Na de pauze werd het muzikaal een stuk interessanter. Het was even geleden dat ik die 5e van Shostakovich nog eens live had gehoord. Ik ben met dit werk al rot verwend geweest door oa een fantastische uitvoering met Jaap van Zweden (vele hoogtes en laagtes bij hem met weinig ertussen eigenlijk). Ook eens een zeer opmerkelijke uitvoering met het OPL die het super cynisch hebben gebracht en plots kwam de ware aard van dit werk volledig naar boven. Mochten ze het zo hebben gespeeld ten tijde van Stalin waren er letterlijk een paar koppen gerold. Ik had voor dit zware werk liever wat meer strijkers op het podium gezien, maar ik had die te kleine bezetting wel verwacht. Ik had het gevoel dat Hugh Wolff tijdens het eerste deel nog wat op zoek was maar het klonk wel goed en het NOB speelde heel goed. Het tweede deel is het minst interessant. En toen kwam het derde deel : het orkest onderging precies een metamorfose : vanaf de eerste maat zat de ziel van het werk erin en ik heb elke noot gewoon geabsorbeerd. De strijkers brachten veel nuances en dit met een zeer rijk palet. Ook het duister kantje aan dit werk kwam er hier eindelijk wat uit en dan raakt het me toch direct wat meer.
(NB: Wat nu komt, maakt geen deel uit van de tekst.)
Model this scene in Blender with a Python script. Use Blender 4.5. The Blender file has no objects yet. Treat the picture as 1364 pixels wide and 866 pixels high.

Het vierde deel spetterde en de overgangen van het schelle hoge geweld naar het zeer intieme waren super gedaan, hierdoor kreeg je ook een mooie spanningsboog die de dirigent tot het einde van het stuk heeft kunnen vasthouden. Een paar uitblinkers in het orkest wil ik zeker vernoemen : de 1e klarinet bracht een zeer warme klank en enorm subtiel spel dat in de dubbele piano passage ook zonder intonatieproblemen verliep! 1e fluit en 1e hobo hebben in hun solo's ook uitgeblonken, en de dame op de piccolo was zoals steeds aan het solliciteren om in de Wiener te gaan spelen, die haalt echt een ongelooflijk constant hoog niveau. De harp was ook top. De hoorns vond ik voor de pauze iets beter klinken, de andere kopers brachten die diepe Slavische klanken waar ik zo fan van ben. Ik vond het maar een mak applaus van een niet zo aandachtig publiek. Deze uitvoering verdiende beter.